Türkiye’de Cumhurbaşkanlığı hükümet sistemi uygulandığından bu yana, siyasetimizdeki politikacıların “Poli” yüzleri daha bir netleşti. İlginç ilginç ittifaklar, birliktelikler ve de Machiavelli’ye rahmet okutacak açısal dönmeler ile karşı karşıyayız.
Rüşvetin belgesi olmaz kabilinden, bazı ittifakların da belgesi olmaz. Zaten rüşvet denilen şey gizli kapaklı, belgesiz, yazısız, çizisiz yapılan bir eylem/suçtur. Belgesi olmayan rüşvetlerin bir vakıa olduğunu da hepimiz biliriz. Aynen resmi olarak ilan edilmeyen, belgesiz ittifakların olduğunu bildiğimiz gibi.
Örneğin; merhum Erbakan Hoca’nın talebelerinden biri olan Erdoğan’ın, parti kurması laiklerin hoşuna gitmişti. Bunun bir belgesi var mıydı? Bildiğimiz kadarıyla yoktu. Derinlerde ya da kozmik odalarda olup-olmadığını bilmiyoruz.

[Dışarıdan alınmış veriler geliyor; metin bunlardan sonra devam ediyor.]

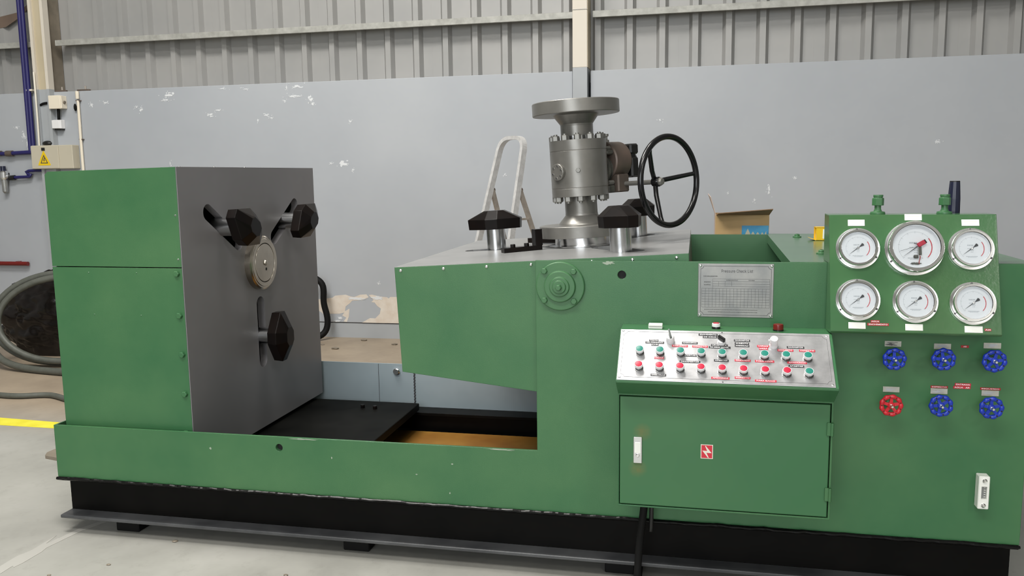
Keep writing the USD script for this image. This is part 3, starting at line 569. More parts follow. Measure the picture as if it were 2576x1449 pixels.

Erdoğan, belki de maslahat diyerek, etrafındaki kadro ve daha çok kişisel karizması ile bu işi götürdü, neticede iktidar oldu.
“Yiğidi öldür hakkını ver” babından söyleyecek olursak, Türkiye’deki maddi ve manevi problemlerle ilgili olumlu adımlar attı. Bu adımlar, laiklerce şeriata giden yolda dizilen taşlardı ama İslamcılarca hep nakıs olarak görüldü.
Öyle ya da böyle, inişli veya çıkışlı, Belediye Başkanlığını da dâhil edecek olursak, Erdoğan 1994 yılından beri başarılı seçimler geçirdi/geçirmektedir. Fakat son seçimde Ankara ve İstanbul gibi iki metropolü CHP’ye kaptırmanın şokunu yaşamaktadır.
Bunca yıldır Türkiye’de iktidar olan bir parti ve liderin elbette ki yıpranması normal karşılanmalıdır. Hatta siyasi veya maddi menfaatlerini ön palanda tutup, parti içerisinde kariyer yapan insanların varlığı da bir vakıadır. Hâlihazırda bu siyasi yıpranmışlık ve metal yorgunluk, sonun başlangıcı olabilir mi diye bekleşenler mevcuttur.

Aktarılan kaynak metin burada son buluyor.